Argentina’s national government confirmed that Congress will revisit the debate over the Glacier Law in February, after including a bill to amend Law No. 26,639—the Minimum Environmental Standards Regime for the Preservation of Glaciers and the Periglacial Environment—on the official agenda for extraordinary sessions running from February 2 to 27. The initiative will be taken up in the Senate, reopening a politically charged discussion with major environmental and economic implications, particularly for Andean provinces with strong mining potential.

The bill seeks to “adjust” the current glacier protection framework in place since 2010, widely viewed as one of the region’s strictest legal regimes affecting high-altitude mining. It obtained committee approval in December, following a lengthy joint hearing by the Senate’s Mining and Environment committees. That process included testimony and sharply contrasting views from industry representatives, scientists and environmental organizations.

The core dispute: protecting water reserves while enabling investment

Argentina’s mining industry has emphasized that there is broad agreement on the need to protect glaciers and periglacial environments that function as strategic freshwater reserves. However, companies and provincial officials argue that the current wording contains technical ambiguities that have contributed to project delays—or outright freezes—even in areas where they contend there is no direct impact on significant ice bodies.

From the sector’s perspective, the law should be refined so that the identification of protected glaciers and periglacial zones is carried out case by case, based on project-specific scientific studies and with participation by independent experts. In short, they want clearer criteria that reduce uncertainty without lowering environmental safeguards.

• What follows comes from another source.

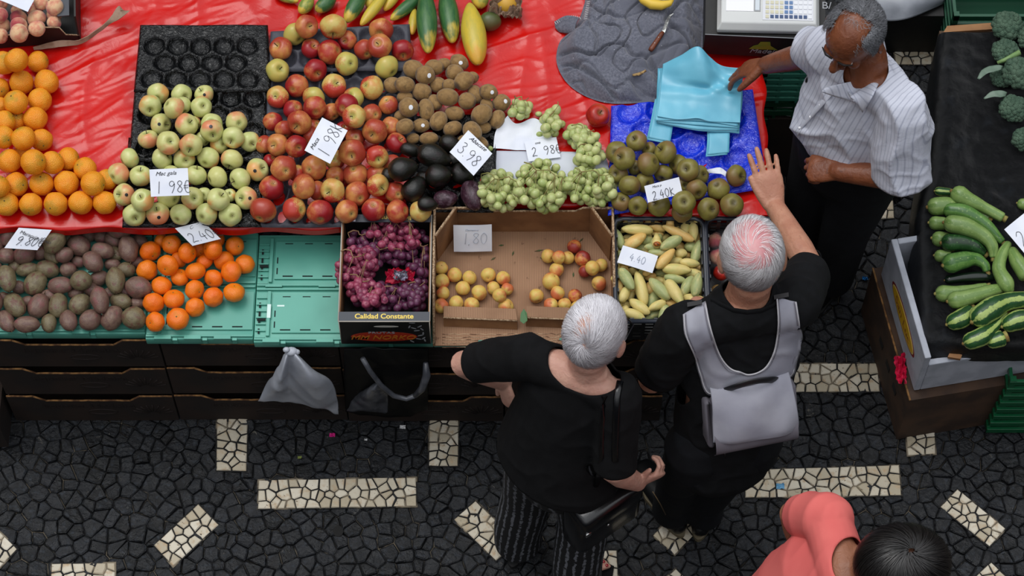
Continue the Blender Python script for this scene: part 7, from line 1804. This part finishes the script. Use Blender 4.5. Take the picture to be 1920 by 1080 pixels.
for x, y in ((1298,579),(1463,560)):
    p = hit(bv, x, y, .020)
    if p: part('strap_patch', *obox(p, rx_, Vector((0,1,0)), UZ, .022, .007, .002), mat('dark_patch', (30,28,30), .6), rk, smooth=False)
for px_, py_ in ((1340,832),): part('zip_pull', *tube([cc-rx_*(Wd*.40)+dn_*.126+rn*.03, cc-rx_*(Wd*.40)+dn_*.150+rn*.03], .003, 6), FR, rk)
# ================================================================ the vendor in the striped shirt
sd_ = Vector((-.80,.60,0)).normalized(); fw = UZ.cross(sd_)      # sd_ points to his right side, fw where he faces
if fw.y > 0: fw = -fw
RSh, LSh = P(1556,92,1.40), P(1692,206,1.39)
sd_ = (RSh-LSh); sd_.z = 0; sd_.normalize(); fw = UZ.cross(sd_)
vn = person('tanned grey-haired vendor in a striped white short-sleeved shirt reaching for the blue bags', 1520, 500, sd_)
HC = P(1600,66,1.59); hs, hf, hu = frame(Vector((-.50,-.68,-.42)), Vector((-.12,-.22,.95)))
NK = P(1630,142,1.42)
sp = [P(1622,168,1.30), P(1602,205,1.16), P(1598,238,1.03), P(1592,268,.93), P(1590,290,.85)]
RE, RW = P(1503,106,1.18), P(1436,122,1.02); LE, LW = P(1686,332,1.13), P(1572,322,1.09)
FA, FB = P(1500,470,.09), P(1560,522,.09)
HR_, HL_ = sp[4]+sd_*.09, sp[4]-sd_*.09
body = head_prims(HC, hf, hu, 1.03, 1.0)+[loft([HC-hu*.06-hf*.02, HC.lerp(NK,.6)-fw*.02, NK-UZ*.02], [.058,.060,.068], sd_),
  loft([NK-UZ*.01, *sp], [(.09,.06),(.15,.10),(.15,.12),(.15,.14),(.14,.12),(.14,.12)], sd_, 24), loft([LSh+sd_*.03, (LSh+RSh)/2+UZ*.02, RSh-sd_*.03], [.05,.066,.05], UZ),
  arm(RSh, RE, RW, (.052,.046,.042,.041,.030)), arm(LSh, LE, LW, (.052,.046,.044,.043,.031)), loft([HR_, HR_.lerp(FA,.5)+fw*.02, FA], [.08,.06,.04], sd_), loft([HL_, HL_.lerp(FB,.5)+fw*.02, FB], [.08,.06,.04], sd_)]
body += hand(RW, P(1392,130,.95)-RW, Vector((0,.15,1)), Vector((.25,-1,-.1)), (.28,.24,.24,.26), .14, 1.14, (.75,.25), .1)
body += hand(LW, P(1518,318,1.06)-LW, Vector((.0,-.35,1)), Vector((0,1,.2)), (.55,.75,.85,.95), .10, 1.04, (.25,.1), .0)
co, fs, nn = fused(body, .0040, 3)
part('body', [Vector(p) for p in co], fs, SKS, vn)
face_parts(vn, HC, hf, hu, 1.03, BRWD, mat('dark_lips', (110,60,48), .45))
t = NT('striped_shirt'); v = t.coord(); at_ = t.n('Attribute'); at_.attribute_name = 'across'
s1 = t.math('SINE', t.math('MULTIPLY', at_.outputs['Fac'], 2*PI/.0135)); s2 = t.math('SINE', t.math('MULTIPLY', at_.outputs['Fac'], 2*PI/.0045))
c = t.mix(t.step(s1, .70, .98, 0, .75), (206,209,222), (160,164,182)); c = t.mix(t.step(s2, .5, 1.0, 0, .25), c, (176,180,196))
SHIRT = t.done(c, .8, t.bump(t.noise(v, 22, 4, .55, .8), .22, .012), Sheen_Weight=.1)
top = [loft([NK-UZ*.005, *sp, P(1588,305,.80)], [(.11,.08),(.180,.135),(.192,.160),(.192,.160),(.180,.150),(.17,.14),(.17,.14)], sd_, 28), loft([LSh+sd_*.02, (LSh+RSh)/2+UZ*.012, RSh-sd_*.02], [.070,.080,.066], UZ),
  ell(sp[1].lerp(sp[2],.6)+fw*.055, (.175,.130,.14), (sd_, fw, UZ)), loft([RSh, RSh.lerp(RE,.40), RSh.lerp(RE,.62)], [.072,.074,.072], fw), loft([LSh, LSh.lerp(LE,.5)-UZ*.0, LSh.lerp(LE,1.15)], [.084,.092,.094], fw)]
f1, f2 = softfold(.016, 4.2, 2.5, (1,1,.8)), softfold(.0035, 10, 9)
shirt, bv = cloth('shirt', top, .0060, SHIRT, vn, any_cut(plane_cut(RSh.lerp(RE,.58), RE-RSh, .094), plane_cut(LSh.lerp(LE,.98), LE-LSh+Vector((0,0,0)), .16), ball_cut(NK+UZ*.065+fw*.035, (.064,.088,.085), (sd_, fw, UZ)), plane_cut(P(1590,260,.99), Vector((0,0,-1)), .5)), folds=lambda p: f1(p)+f2(p), thick=.003)
me = shirt.data; Wm = WORLD[vn.name]; acr = []
la = (LE-LSh).normalized(); ls2 = la.cross(fw).normalized()
for q in me.vertices:
    p = Wm @ q.co
    dA = (p-LSh).cross(la).length; onsleeve = (p-LSh).dot(sd_) < .03 and dA < .13
    acr.append((p-LSh).dot(ls2) if onsleeve else (p-NK).dot(sd_)*.8+(p-NK).dot(UZ)*.06)
a_ = me.attributes.new('across', 'FLOAT', 'POINT'); a_.data.foreach_set('value', acr)
def leaf_(name, pts, off=.012):
    P3 = [hit(bv, x, y, off) or P(x, y, 1.45) for x, y in pts]
    c_ = sum(P3, Vector())/len(P3); V = [c_]+P3; Fc = [(0, 1+i, 1+(i+1) % len(P3)) for i in range(len(P3))]
    o = part(name, V, Fc, SHIRT, vn, smooth=False); a_ = o.data.attributes.new('across', 'FLOAT', 'POINT'); a_.data.foreach_set('value', [(p-NK).dot(Vector((.83,.55,0))) for p in V]); solid(o, .004); return o
def above(x, y, z_, off=.022):
    p = hit(bv, x, y, off); q = P(x, y, z_); return q if p is None or q.z > p.z else p
for outr, innr in (([(1656,72,1.47),(1661,100,1.46),(1654,140,1.44),(1643,172,1.42),(1622,200,1.38)],[(1640,78,1.49),(1644,105,1.48),(1634,137,1.455),(1617,163,1.43),(1600,179,1.40)]),
                   ([(1603,182,1.40),(1592,188,1.39),(1566,181,1.385),(1540,172,1.385)],[(1622,160,1.43),(1606,152,1.43),(1580,155,1.41),(1552,164,1.39)])):
    OO, II = [above(*q) for q in outr], [above(*q) for q in innr]
    def cl(u, v, OO=OO, II=II): return lerpl(OO, u).lerp(lerpl(II, u), v)+UZ*(.006*math.sin(v*PI))
    o = part('collar', *grid(20, 8, cl), SHIRT, vn); ml = o.data.vertices; a_ = o.data.attributes.new('across', 'FLOAT', 'POINT'); a_.data.foreach_set('value', [((WORLD[vn.name] @ q.co)-NK).dot(Vector((.80,.60,0))) for q in ml]); solid(o, .004)
part('placket', *tube([hit(bv, x, y, .004) or P(x, y, 1.2) for x, y in ((1560,172),(1545,190),(1527,210),(1508,230),(1495,248))], [(.002,.016)]*5, 6), SHIRT, vn)
BUT = mat('shirt_button', (226,228,232), .3)
for x, y in ((1541,196),(1522,217),(1502,240)):
    p = hit(bv, x, y, .006)
    if p: part('button', *ell(p, (.005,.005,.002), (Vector((1,0,0)), Vector((0,1,0)), UZ), 10), BUT, vn)
co, fs, nn = fused([loft([HR_+UZ*.13, HR_, HR_.lerp(FA,.5)+fw*.02, FA], [(.13,.13),(.115,.12),(.085,.09),(.075,.08)], sd_, 24), loft([HL_+UZ*.13, HL_, HL_.lerp(FB,.5)+fw*.02, FB], [(.13,.13),(.115,.12),(.085,.09),(.075,.08)], sd_, 24), loft([sp[3], sp[4]-UZ*.04], [(.18,.16),(.17,.15)], sd_)], .008, 6)
part('trousers', [Vector(p) for p in co], fs, NAVY, vn)
shoe(vn, FA, fw, .27, .048); shoe(vn, FB, fw, .27, .048)
def dv(d):
    x, y, z = d
    if z < -.45: return 0
    if y > .30 and z < .62: return 0
    if z > .25 and abs(x) < .62 and y > -.42: return 0 if y > -.12 and abs(x) < .5 else .07
    if y > .25: return 0
    if abs(x) > .82 and y > -.05 and z < -.12: return 0
    return 1
SPH = hairmat('salt_and_pepper_hair', (20,20,22), (150,152,158), .45, .4)
hair(vn, HC+hu*.022-hf*.006, hf, hu, (.083,.102,.099), dv, (0,-.35,.9), .5, 9000, SPH, .30, .0013, (.03,.12), 12, curl=.0035, steps=7, cap=(mat('dark_hair_base', (34,32,34), .8), .8, .99), wild=1.2)

# ================================================================ the dark-haired person in the coral top, cut by the bottom edge
fw = Vector((1,.12,0)).normalized(); sd_ = fw.cross(UZ)          # right side towards the viewer
pk_ = person('dark-haired person in a coral pink top, cut by the bottom edge of the photo', 1570, 1230, sd_)
HC = P(1692,1062,1.47); hs, hf, hu = frame(Vector((.93,.10,-.36)), Vector((.36,0,.93)))
NK = P(1604,1070,1.36)
LSh, RSh = NK-sd_*.165+Vector((-.045,0,-.02)), NK+sd_*.17+Vector((-.045,0,-.02))
sp = [NK+Vector((-.075,0,-.14)), NK+Vector((-.13,0,-.28)), NK+Vector((-.15,0,-.42)), NK+Vector((-.15,0,-.54))]
LE = P(1484,964,1.19); LW = LE+Vector((.06,-.08,-.20))
RE = RSh+Vector((.02,-.05,-.28)); RW = RE+Vector((.2,.05,-.04))
A1, A2 = sp[3]-sd_*.09, sp[3]+sd_*.09; B1, B2 = Vector((A1.x+.03, A1.y, .08)), Vector((A2.x+.10, A2.y, .08))
body = head_prims(HC, hf, hu, 1.0)+[loft([HC-hu*.06-hf*.02, HC.lerp(NK,.6)-fw*.015, NK-UZ*.02], [.050,.054,.062], sd_), loft([NK-UZ*.01, *sp], [(.085,.06),(.14,.10),(.13,.10),(.14,.11),(.14,.11)], sd_, 24), loft([LSh+sd_*.03, NK-UZ*.005+Vector((-.03,0,0)), RSh-sd_*.03], [.048,.064,.048], UZ),
  arm(LSh, LE, LW, (.050,.045,.038,.038,.026)), arm(RSh, RE, RW, (.050,.045,.038,.038,.026)), loft([A1, A1.lerp(B1,.5), B1], [.08,.06,.04], sd_), loft([A2, A2.lerp(B2,.5), B2], [.08,.06,.04], sd_)]
body += hand(LW, Vector((.9,-.1,-.3)), UZ, -sd_, (.3,.3,.3,.3), .1, .92); body += hand(RW, Vector((.9,.1,-.2)), UZ, -sd_, (.3,.3,.3,.3), .1, .92)
co, fs, nn = fused(body, .0050, 3); part('body', [Vector(p) for p in co], fs, SKP, pk_)
face_parts(pk_, HC, hf, hu, 1.0, BRWD, LIPM)
CORAL = mat('coral_cotton', (224,110,104), .85, (214,98,94), 6, 3, bump=.1, bsc=200, bdist=.002)
top = [loft([NK-UZ*.008+Vector((-.02,0,0)), *sp, sp[3]-UZ*.08], [(.11,.078),(.180,.122),(.176,.128),(.18,.140),(.19,.15),(.19,.15)], sd_, 28), loft([LSh+sd_*.02, NK-UZ*.010+Vector((-.035,0,0)), RSh-sd_*.02], [.066,.074,.066], UZ),
  loft([LSh, LSh.lerp(LE,.5), LSh.lerp(LE,1.0)], [.074,.068,.050], UZ), loft([RSh, RSh.lerp(RE,.5), RSh.lerp(RE,.95)], [.075,.078,.074], fw)]
sh_, bv = cloth('top', top, .0055, CORAL, pk_, any_cut(plane_cut(LSh.lerp(LE,.80), LE-LSh, .098), plane_cut(RSh.lerp(RE,.7), RE-RSh, .13), ball_cut(NK+UZ*.055+fw*.028, (.088,.100,.085), (sd_, fw, UZ)), plane_cut(sp[3]-UZ*.06, -UZ, .5)), folds=softfold(.004, 5, 1.5))
co, fs, nn = fused([loft([A1+UZ*.06, A1, A1.lerp(B1,.5), B1], [(.12,.12),(.11,.11),(.08,.08),(.06,.06)], sd_), loft([A2+UZ*.06, A2, A2.lerp(B2,.5), B2], [(.12,.12),(.11,.11),(.08,.08),(.06,.06)], sd_)], .009, 5)
part('trousers', [Vector(p) for p in co], fs, NAVY, pk_)
shoe(pk_, B1, fw, .24, .044); shoe(pk_, B2, fw, .24, .044)
def dp(d):
    x, y, z = d
    if y > .35 and z < .40: return 0
    if z < -.80: return 0
    if (Vector(d)-Vector((0,-.28,.95)).normalized()).length < .05: return .25
    return 1
BH = hairmat('black_hair', (6,6,7), (40,36,34), .38, .5)
hair(pk_, HC+hu*.018-hf*.010, hf, hu, (.100,.120,.113), dp, (0,-.28,.95), .45, 12000, BH, 1.3, .0016, (.02,.16), 14, cap=(mat('black_hair_base', (7,7,8), .9, Specular_IOR_Level=.1), .5, 1.0), wild=.3, droop=.25)
# ---------------------------------------------------------------- tidy up: patterns never used
for key, (o, used) in list(PROTO.items()):
    if not used:
        for ch in list(o.children): bpy.data.objects.remove(ch)
        bpy.data.objects.remove(o)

Governors and the “Mesa del Cobre”: a push for clearer definitions and more provincial say

A leading role in the renewed debate is being played by governors associated with the so-called “Mesa del Cobre”, led by San Juan Governor Marcelo Orrego. From that platform, provincial leaders argue that the current legal definition of “periglacial environment” is excessively broad and has acted as a brake on major copper and lithium developments—minerals increasingly framed as strategic for the global energy transition.

They are also calling for greater provincial autonomy to adapt implementation to each territory’s geographic realities, and stress that Argentina’s Constitution recognizes provinces as the holders of natural resources within their jurisdictions. In practical terms, they want the law to clarify the provincial role in identifying and delimiting areas that must be protected.

Why it matters now: a pro-investment agenda and a crowded extraordinary-session calendar

The return of the Glacier Law debate comes as the national government signals a strong interest in boosting investment—especially in export-oriented sectors. Alongside this initiative, the executive branch has also placed labor modernization and other economic and diplomatic measures on the extraordinary-session agenda, underscoring how February is shaping up as a pivotal month for the administration’s broader reform push.

A decisive month for Argentina’s mining rulebook

February’s legislative window could prove consequential for the future regulatory landscape of Argentine mining. The Senate debate will test whether the country can build workable consensus among the federal government, provinces, scientists, environmental groups and the private sector.

At stake is more than a single piece of legislation: the outcome will help determine whether Argentina can balance environmental protection with productive development at a moment when global demand for critical minerals is rising—and when investors are scrutinizing permitting clarity, social acceptance and legal certainty as closely as geology.